Fondamentalement, on n’a plus de débats aujourd’hui, et donc moins encore de pistes de solutions, pour redistribuer mieux les retombées des gains de productivité importants obtenus dans certains secteurs (plus) performants. Rendre la liberté de négociation dans ces secteurs comme le souhaite le front syndical est certes le bienvenu pour les salarié·es concerné.e.s mais, sans corrections, ne fera qu’augmenter encore les inégalités salariales. Ceci dit, on peut à tout le moins faire rentrer toutes ces primes dans le salaire mensuel, pour garantir une plus juste contribution (via les cotisations sociales et l’IPP) aux politiques publiques.
Philippe Defeyt
(Pour Le Collectif InES)
RÉFÉRENCES
1 Voir le tableau en annexe qui rappelle quelques grandeurs relatives au travail à temps partiel des salarié·es.

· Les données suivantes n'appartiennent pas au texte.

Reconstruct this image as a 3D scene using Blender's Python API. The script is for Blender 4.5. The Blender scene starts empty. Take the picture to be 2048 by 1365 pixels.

2 Les détails méthodologiques peuvent être obtenus auprès de Philippe Defeyt (philippe.defeyt@skynet.be)
3 Ces données sont confortées par des travaux récents de Conseil Central de l’Economie. Voir : Éléments factuels sur le système de pensions belge
4 Pour partie, cela ne sera peut-être plus le cas longtemps, dans la mesure où, dans sa note au Kern du 16 juin 2023, le Ministre des finances propose ceci : « La pratique plaide depuis longtemps pour un traitement harmonisé des avantages de toute nature pour l’application de l’impôt des personnes physiques et de l’ONSS. Il est donc proposé d’harmoniser les avantages forfaitaires de toute nature, à l’exception de ceux relatifs aux véhicules de société (…) » Mais, en tout état de cause, il restera des primes qui seront globalement moins contributrices aux finances publiques et engendreront donc des inégalités.